The media often report innovative, exciting education programs that engage kids in learning and hold them up as examples of what imposed standards cannot do. It is as if the public must choose between engaging learning and mastering facts. This strikes me as disingenuous. Creative, energetic teaching should be the goal of every teacher and every school. But so should meeting specific, testable standards.

An Ambitious Experiment

In an ideal world, statewide standards would not be necessary. Gifted educators who teach to every learning style would push every child to reach his or her potential. Competency tests would be superfluous because by the end of high school, every child would pass them. But here and now in Virginia, many children are underserved educationally and are graduating from high school unprepared for the demands of either college or the workplace. And even in well-served areas like the one in which I live, good teachers sometimes kid themselves into thinking that showing Pocahontas counts as teaching history.
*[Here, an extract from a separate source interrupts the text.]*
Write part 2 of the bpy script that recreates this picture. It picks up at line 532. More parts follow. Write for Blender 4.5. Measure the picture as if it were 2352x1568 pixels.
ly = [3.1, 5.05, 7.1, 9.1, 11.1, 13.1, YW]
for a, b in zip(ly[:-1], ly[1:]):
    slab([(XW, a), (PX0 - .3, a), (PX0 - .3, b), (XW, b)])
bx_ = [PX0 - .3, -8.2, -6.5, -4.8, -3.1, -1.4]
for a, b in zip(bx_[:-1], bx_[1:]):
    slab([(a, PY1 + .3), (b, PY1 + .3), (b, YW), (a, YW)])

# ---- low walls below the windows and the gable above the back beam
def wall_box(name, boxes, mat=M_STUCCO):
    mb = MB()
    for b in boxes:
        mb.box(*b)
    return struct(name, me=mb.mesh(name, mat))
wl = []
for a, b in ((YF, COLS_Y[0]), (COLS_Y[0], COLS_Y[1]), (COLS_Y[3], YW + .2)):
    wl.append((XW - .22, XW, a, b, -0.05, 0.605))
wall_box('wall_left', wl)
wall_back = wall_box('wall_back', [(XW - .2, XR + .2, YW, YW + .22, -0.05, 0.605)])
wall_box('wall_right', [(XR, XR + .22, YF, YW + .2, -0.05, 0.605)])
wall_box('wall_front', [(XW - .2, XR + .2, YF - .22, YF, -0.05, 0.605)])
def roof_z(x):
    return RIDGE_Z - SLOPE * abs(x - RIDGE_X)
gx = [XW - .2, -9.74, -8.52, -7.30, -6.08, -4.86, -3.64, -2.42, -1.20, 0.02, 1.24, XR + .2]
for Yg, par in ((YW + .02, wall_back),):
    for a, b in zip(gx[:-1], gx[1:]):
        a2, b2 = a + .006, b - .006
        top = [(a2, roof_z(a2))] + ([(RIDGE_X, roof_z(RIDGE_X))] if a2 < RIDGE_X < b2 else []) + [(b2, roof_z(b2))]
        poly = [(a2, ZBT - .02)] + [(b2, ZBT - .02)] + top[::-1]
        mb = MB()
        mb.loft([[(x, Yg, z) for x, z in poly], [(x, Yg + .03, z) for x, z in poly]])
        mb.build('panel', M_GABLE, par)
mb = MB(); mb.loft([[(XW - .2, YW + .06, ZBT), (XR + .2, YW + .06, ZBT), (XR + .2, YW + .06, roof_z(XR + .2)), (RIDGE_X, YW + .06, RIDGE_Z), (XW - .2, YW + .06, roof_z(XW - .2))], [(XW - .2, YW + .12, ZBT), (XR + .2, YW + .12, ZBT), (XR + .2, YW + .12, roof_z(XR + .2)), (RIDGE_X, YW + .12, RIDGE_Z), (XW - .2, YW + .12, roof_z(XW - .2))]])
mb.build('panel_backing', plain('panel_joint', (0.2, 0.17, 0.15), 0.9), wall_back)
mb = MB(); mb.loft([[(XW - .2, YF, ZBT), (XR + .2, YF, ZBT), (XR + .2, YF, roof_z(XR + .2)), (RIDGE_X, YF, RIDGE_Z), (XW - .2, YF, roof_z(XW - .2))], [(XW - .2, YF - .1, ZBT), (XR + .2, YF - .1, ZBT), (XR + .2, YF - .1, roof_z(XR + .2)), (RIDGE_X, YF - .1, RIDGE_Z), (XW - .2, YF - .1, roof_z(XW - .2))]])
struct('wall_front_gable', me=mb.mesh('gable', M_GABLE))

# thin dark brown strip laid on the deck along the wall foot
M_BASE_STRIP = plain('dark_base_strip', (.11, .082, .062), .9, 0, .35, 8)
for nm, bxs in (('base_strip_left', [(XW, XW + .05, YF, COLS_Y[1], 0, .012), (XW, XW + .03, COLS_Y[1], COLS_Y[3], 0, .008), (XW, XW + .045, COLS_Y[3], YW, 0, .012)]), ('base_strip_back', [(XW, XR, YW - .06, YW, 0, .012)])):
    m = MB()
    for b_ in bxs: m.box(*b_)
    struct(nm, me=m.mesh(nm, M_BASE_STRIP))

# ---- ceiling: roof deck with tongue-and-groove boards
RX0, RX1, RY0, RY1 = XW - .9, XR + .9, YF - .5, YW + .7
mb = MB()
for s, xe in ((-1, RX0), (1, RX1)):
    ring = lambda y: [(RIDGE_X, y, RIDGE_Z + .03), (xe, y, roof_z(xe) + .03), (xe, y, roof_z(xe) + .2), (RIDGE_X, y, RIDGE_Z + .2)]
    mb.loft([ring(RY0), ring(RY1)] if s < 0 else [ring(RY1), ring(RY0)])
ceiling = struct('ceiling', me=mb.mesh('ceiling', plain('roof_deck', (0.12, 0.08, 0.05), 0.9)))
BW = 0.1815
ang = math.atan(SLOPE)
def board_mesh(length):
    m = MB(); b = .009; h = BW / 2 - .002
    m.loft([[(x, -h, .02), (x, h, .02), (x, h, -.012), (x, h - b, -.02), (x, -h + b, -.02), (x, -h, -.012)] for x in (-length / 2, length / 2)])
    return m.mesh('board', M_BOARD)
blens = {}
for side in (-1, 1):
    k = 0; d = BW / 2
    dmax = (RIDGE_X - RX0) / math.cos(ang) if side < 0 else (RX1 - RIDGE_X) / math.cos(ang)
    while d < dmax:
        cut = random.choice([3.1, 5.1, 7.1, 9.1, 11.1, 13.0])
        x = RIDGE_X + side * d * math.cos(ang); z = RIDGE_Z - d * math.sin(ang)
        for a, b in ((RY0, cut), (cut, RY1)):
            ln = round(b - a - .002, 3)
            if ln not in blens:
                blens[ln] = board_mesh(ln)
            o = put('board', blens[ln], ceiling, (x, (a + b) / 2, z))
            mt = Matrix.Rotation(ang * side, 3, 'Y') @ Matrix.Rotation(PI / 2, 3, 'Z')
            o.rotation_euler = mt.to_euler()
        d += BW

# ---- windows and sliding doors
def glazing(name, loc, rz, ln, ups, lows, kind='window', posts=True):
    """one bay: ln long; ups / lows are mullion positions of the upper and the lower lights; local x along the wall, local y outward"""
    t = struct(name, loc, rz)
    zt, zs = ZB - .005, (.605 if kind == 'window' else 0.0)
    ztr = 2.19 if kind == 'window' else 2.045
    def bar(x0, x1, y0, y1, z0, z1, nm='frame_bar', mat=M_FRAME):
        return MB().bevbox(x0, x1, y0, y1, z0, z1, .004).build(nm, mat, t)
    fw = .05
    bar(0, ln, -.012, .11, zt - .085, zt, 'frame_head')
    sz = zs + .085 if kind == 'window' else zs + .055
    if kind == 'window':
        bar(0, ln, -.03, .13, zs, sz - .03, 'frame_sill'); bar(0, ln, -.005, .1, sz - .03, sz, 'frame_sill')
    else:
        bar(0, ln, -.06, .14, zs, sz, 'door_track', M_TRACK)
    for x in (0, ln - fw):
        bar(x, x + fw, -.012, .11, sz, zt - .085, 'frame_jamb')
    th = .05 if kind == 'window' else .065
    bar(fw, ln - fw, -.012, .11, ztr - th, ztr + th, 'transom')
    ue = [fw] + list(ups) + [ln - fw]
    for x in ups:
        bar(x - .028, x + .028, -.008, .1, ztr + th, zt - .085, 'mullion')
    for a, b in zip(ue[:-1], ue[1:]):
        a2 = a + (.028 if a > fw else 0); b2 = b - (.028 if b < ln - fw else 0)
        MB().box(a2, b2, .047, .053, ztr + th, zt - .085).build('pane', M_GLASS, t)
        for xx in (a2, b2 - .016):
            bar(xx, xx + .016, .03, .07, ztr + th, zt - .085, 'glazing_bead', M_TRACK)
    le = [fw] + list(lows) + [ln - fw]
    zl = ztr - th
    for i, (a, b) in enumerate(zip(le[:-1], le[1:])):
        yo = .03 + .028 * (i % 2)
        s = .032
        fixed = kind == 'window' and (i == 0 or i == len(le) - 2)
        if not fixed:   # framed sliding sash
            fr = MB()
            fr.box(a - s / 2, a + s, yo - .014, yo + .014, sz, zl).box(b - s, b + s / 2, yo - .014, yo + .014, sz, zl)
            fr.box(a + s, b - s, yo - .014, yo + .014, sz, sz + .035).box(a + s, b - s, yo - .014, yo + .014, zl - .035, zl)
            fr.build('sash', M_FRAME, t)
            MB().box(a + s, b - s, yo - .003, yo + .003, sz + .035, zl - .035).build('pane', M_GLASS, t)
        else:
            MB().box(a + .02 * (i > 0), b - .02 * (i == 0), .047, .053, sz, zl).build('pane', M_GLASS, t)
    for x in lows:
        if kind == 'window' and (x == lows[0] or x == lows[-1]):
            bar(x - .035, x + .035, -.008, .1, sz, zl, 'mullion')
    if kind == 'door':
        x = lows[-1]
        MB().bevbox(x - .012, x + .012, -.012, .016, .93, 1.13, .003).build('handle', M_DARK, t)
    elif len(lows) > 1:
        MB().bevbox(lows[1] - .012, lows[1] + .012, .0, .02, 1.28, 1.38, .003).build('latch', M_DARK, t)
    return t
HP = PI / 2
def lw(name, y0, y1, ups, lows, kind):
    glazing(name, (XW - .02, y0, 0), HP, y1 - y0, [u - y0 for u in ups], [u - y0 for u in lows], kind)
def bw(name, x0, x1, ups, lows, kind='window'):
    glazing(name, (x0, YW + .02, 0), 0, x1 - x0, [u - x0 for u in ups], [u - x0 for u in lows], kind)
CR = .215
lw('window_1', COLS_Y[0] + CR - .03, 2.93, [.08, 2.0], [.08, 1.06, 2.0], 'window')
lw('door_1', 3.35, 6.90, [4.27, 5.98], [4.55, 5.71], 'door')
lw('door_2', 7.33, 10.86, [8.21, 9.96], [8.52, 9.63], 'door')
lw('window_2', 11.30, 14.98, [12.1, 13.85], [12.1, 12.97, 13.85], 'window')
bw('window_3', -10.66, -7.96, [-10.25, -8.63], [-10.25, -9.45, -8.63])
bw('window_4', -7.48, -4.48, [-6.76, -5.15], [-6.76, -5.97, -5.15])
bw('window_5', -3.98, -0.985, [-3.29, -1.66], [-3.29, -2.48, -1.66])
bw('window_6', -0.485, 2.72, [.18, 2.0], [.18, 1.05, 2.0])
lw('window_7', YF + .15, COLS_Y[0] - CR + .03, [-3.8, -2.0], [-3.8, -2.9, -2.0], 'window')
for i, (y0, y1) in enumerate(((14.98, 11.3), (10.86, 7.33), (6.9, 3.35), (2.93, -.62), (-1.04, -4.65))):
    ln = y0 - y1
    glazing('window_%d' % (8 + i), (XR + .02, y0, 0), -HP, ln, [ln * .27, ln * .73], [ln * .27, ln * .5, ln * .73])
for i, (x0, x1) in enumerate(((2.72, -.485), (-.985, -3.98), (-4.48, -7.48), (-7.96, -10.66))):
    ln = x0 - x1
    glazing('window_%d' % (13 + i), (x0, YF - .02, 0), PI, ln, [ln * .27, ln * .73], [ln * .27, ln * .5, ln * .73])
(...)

Tough, uniform standards give all schools a reason to improve the quality of all their students' education, not just the education of students enrolled in special programs.
As a parent, I see the SOL as an ambitious experiment, but not one that threatens disaster if it fails. If state officials won't fund summer programs and after-school tutoring in poorer areas, many schools won't see pass rates rise fast enough to retain their accreditation. But it seems obvious to me that if a large number of schools still can't meet the requirements after a few years, state officials will change them. They will have no other option.
Meanwhile, the students are getting the benefit of raised expectations. I want my daughters to see their high school diplomas as prizes won with effort, not as certificates of good attendance. I want them motivated by the challenge of a difficult program. I want them to take satisfaction in the dignity of hard work. I think that the SOL tests are good for them.
Yes, I'm a little worried about what happens to kids who can't make the grade. My younger daughter has a reading disability and difficulty with memory tasks, and she may struggle to meet academic standards. But I prefer that she and her teachers deal with it year by year, with the SOL tests as checkpoints, rather than see her get by and receive a meaningless diploma. Before the SOL, my younger daughter would have been one of the lucky ones: a student with a recognized disability, entitled to special services to keep her on track. In contrast, most low achievers simply got lost in the shuffle. By holding schools accountable, I hope that kids will receive intervention earlier. Thus, the SOL will mark not the end of innovative programs but, maybe, the start.
Every parent worries that his or her own kid won't make the grade. Parents want their children to learn, but even more, we want them to succeed. It is tempting to insist that schools promote them even when they haven't mastered the work, that they graduate even if their skills aren't adequate for college or a job. Then we blame the schools when our young adults fail. This happens now, and it isn't fair to the schools or the students. Parents—and teachers, too—want to protect their kids from failure. But to a student who tries, fails, tries again, and finally succeeds, there's no sweeter victory.
So who's afraid of high standards? Let's give them a chance and see what our students can do.